Enhanced quantum state transfer and Bell-state generation over long-range multimode interconnects via superadiabatic transitionless driving

Achieving high-fidelity direct two-qubit gates over meter-scale quantum interconnects is challenging, in part due to the multimode nature of such systems. One alternative scheme is to combine local operations with remote quantum state transfer or remote entanglement. Here, we theoretically study quantum state transfer and entanglement generation for two distant qubits, equipped with tunable interactions, over a common multimode interconnect. We model the performance of the superadiabatic transitionless driving (SATD) protocol for adiabatic passage and demonstrate various favorable improvements over the standard method.
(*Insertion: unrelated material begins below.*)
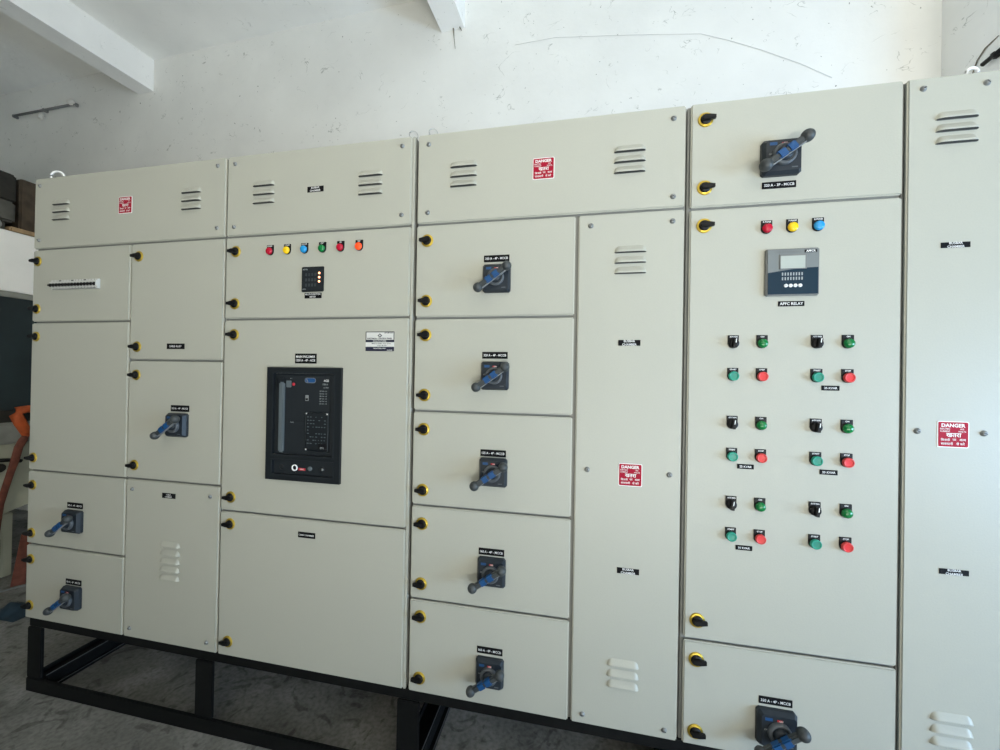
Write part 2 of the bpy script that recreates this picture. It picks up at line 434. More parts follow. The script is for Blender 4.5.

In particular, by suppressing leakage to a select (resonant) interconnect mode, SATD breaks the speed-limit relation imposed by the qubit-interconnect interaction $g$, where instead the operation time is limited by leakage to the adjacent modes, i.e., the free spectral range ${\mathrm{\Delta }}_c$ of the interconnect, allowing for fast operations even with weak $g$. Furthermore, we identify a multimode error mechanism for Bell-state generation using such adiabatic protocols, in which the even/odd modal dependence of qubit-interconnect interaction breaks down the dark-state symmetry, leading to detrimental adiabatic overlap with the odd modes growing as $(g/{\mathrm{\Delta }}_c{)}^2$. Therefore, adopting a weak coupling, imposed by a multimode interconnect, SATD provides a significant improvement in terms of operation speed and consequently sensitivity to incoherent error.